Restate the whole of the material. Keep every word, and drop the pictures.
+ + + + + + +
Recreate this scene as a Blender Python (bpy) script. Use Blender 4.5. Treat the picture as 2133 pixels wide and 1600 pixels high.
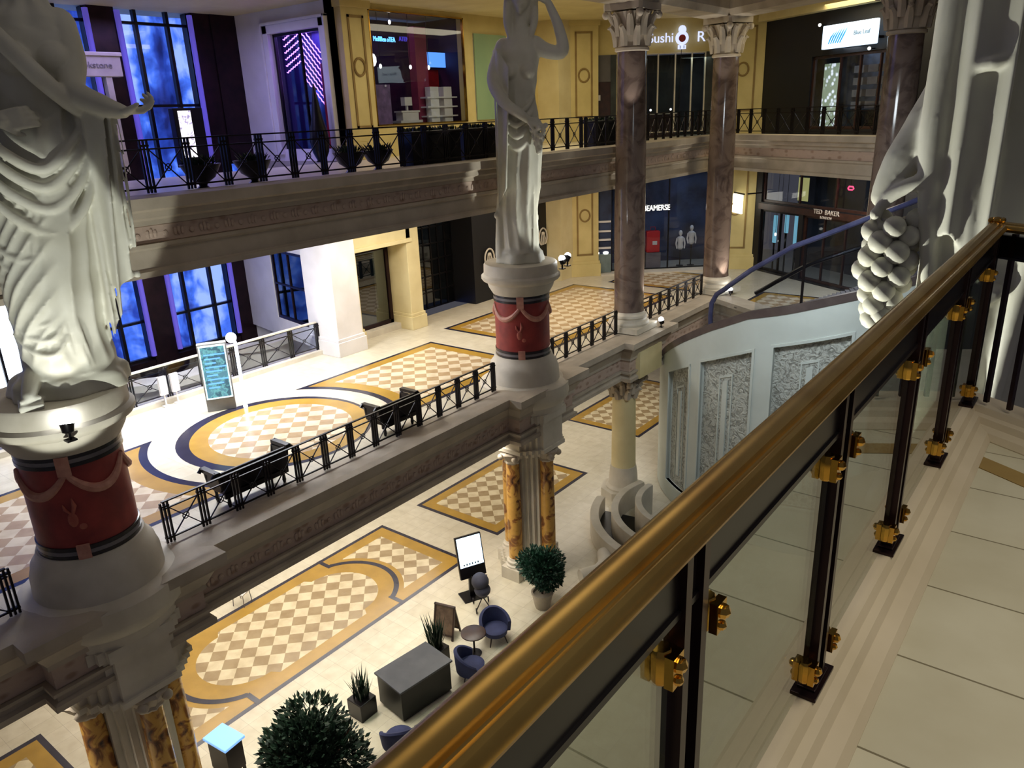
import bpy, math, random
from mathutils import Vector, Matrix
random.seed(7)
S = bpy.context.scene
for o in list(bpy.data.objects): bpy.data.objects.remove(o)
COL = S.collection
PI = math.pi
# ---------------------------------------------------------------- camera
CAMZ = 15.3
FOC, PIT, ROL, YAW = 1600.0, math.radians(19.37), math.radians(-2.34), math.radians(38.34)
Fh = Vector((-math.sin(YAW), math.cos(YAW), 0)); Rh = Vector((math.cos(YAW), math.sin(YAW), 0)); Zv = Vector((0, 0, 1))
Fv = math.cos(PIT)*Fh - math.sin(PIT)*Zv; Uv = math.sin(PIT)*Fh + math.cos(PIT)*Zv
R2 = math.cos(ROL)*Rh + math.sin(ROL)*Uv; U2 = -math.sin(ROL)*Rh + math.cos(ROL)*Uv
cd = bpy.data.cameras.new('camera'); cam = bpy.data.objects.new('camera', cd); COL.objects.link(cam)
M = Matrix((R2, U2, -Fv)).transposed().to_4x4(); M.translation = Vector((0, 0, CAMZ)); cam.matrix_world = M
cd.sensor_width = 36; cd.sensor_fit = 'HORIZONTAL'; cd.lens = FOC*36/2133; cd.clip_start = 0.02; cd.clip_end = 200
S.camera = cam
# ---------------------------------------------------------------- world, exposure
w = bpy.data.worlds.new('world'); S.world = w; w.use_nodes = True
bg = w.node_tree.nodes['Background']; bg.inputs[0].default_value = (0.85, 0.83, 1.0, 1); bg.inputs[1].default_value = 0.07
S.view_settings.view_transform = 'Standard'; S.view_settings.look = 'None'
S.view_settings.exposure = 0.0; S.view_settings.gamma = 1; S.view_settings.use_curve_mapping = False
# ---------------------------------------------------------------- lights of the place
def area(name, loc, size, power, col=(1, 1, 1), rot=(0, 0, 0), sy=None, spread=None):
    l = bpy.data.lights.new(name, 'AREA'); l.energy = power; l.color = col; l.size = size
    if sy: l.shape = 'RECTANGLE'; l.size_y = sy
    if spread: l.spread = math.radians(spread)
    o = bpy.data.objects.new(name, l); o.location = loc; o.rotation_euler = rot; COL.objects.link(o); return o
def spot(name, loc, to, power, col=(1, 1, 1), ang=50, blend=.4, r=.05):
    l = bpy.data.lights.new(name, 'SPOT'); l.energy = power; l.color = col; l.spot_size = math.radians(ang); l.spot_blend = blend; l.shadow_soft_size = r
    o = bpy.data.objects.new(name, l); o.location = loc
    o.rotation_euler = (Vector(to)-Vector(loc)).to_track_quat('-Z', 'Y').to_euler(); COL.objects.link(o); return o
WARM = (1.0, .80, .55); NEUT = (1.0, .93, .82); COOL = (.80, .88, 1.0); VIO = (.45, .38, 1.0)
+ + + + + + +
**Result**
Recreate this scene as a Blender Python (bpy) script. Use Blender 4.5. Treat the picture as 2133 pixels wide and 1600 pixels high.
import bpy, math, random
from mathutils import Vector, Matrix
random.seed(7)
S = bpy.context.scene
for o in list(bpy.data.objects): bpy.data.objects.remove(o)
COL = S.collection
PI = math.pi
# ---------------------------------------------------------------- camera
CAMZ = 15.3
FOC, PIT, ROL, YAW = 1600.0, math.radians(19.37), math.radians(-2.34), math.radians(38.34)
Fh = Vector((-math.sin(YAW), math.cos(YAW), 0)); Rh = Vector((math.cos(YAW), math.sin(YAW), 0)); Zv = Vector((0, 0, 1))
Fv = math.cos(PIT)*Fh - math.sin(PIT)*Zv; Uv = math.sin(PIT)*Fh + math.cos(PIT)*Zv
R2 = math.cos(ROL)*Rh + math.sin(ROL)*Uv; U2 = -math.sin(ROL)*Rh + math.cos(ROL)*Uv
cd = bpy.data.cameras.new('camera'); cam = bpy.data.objects.new('camera', cd); COL.objects.link(cam)
M = Matrix((R2, U2, -Fv)).transposed().to_4x4(); M.translation = Vector((0, 0, CAMZ)); cam.matrix_world = M
cd.sensor_width = 36; cd.sensor_fit = 'HORIZONTAL'; cd.lens = FOC*36/2133; cd.clip_start = 0.02; cd.clip_end = 200
S.camera = cam
# ---------------------------------------------------------------- world, exposure
w = bpy.data.worlds.new('world'); S.world = w; w.use_nodes = True
bg = w.node_tree.nodes['Background']; bg.inputs[0].default_value = (0.85, 0.83, 1.0, 1); bg.inputs[1].default_value = 0.07
S.view_settings.view_transform = 'Standard'; S.view_settings.look = 'None'
S.view_settings.exposure = 0.0; S.view_settings.gamma = 1; S.view_settings.use_curve_mapping = False
# ---------------------------------------------------------------- lights of the place
def area(name, loc, size, power, col=(1, 1, 1), rot=(0, 0, 0), sy=None, spread=None):
    l = bpy.data.lights.new(name, 'AREA'); l.energy = power; l.color = col; l.size = size
    if sy: l.shape = 'RECTANGLE'; l.size_y = sy
    if spread: l.spread = math.radians(spread)
    o = bpy.data.objects.new(name, l); o.location = loc; o.rotation_euler = rot; COL.objects.link(o); return o
def spot(name, loc, to, power, col=(1, 1, 1), ang=50, blend=.4, r=.05):
    l = bpy.data.lights.new(name, 'SPOT'); l.energy = power; l.color = col; l.spot_size = math.radians(ang); l.spot_blend = blend; l.shadow_soft_size = r
    o = bpy.data.objects.new(name, l); o.location = loc
    o.rotation_euler = (Vector(to)-Vector(loc)).to_track_quat('-Z', 'Y').to_euler(); COL.objects.link(o); return o
WARM = (1.0, .80, .55); NEUT = (1.0, .93, .82); COOL = (.80, .88, 1.0); VIO = (.45, .38, 1.0)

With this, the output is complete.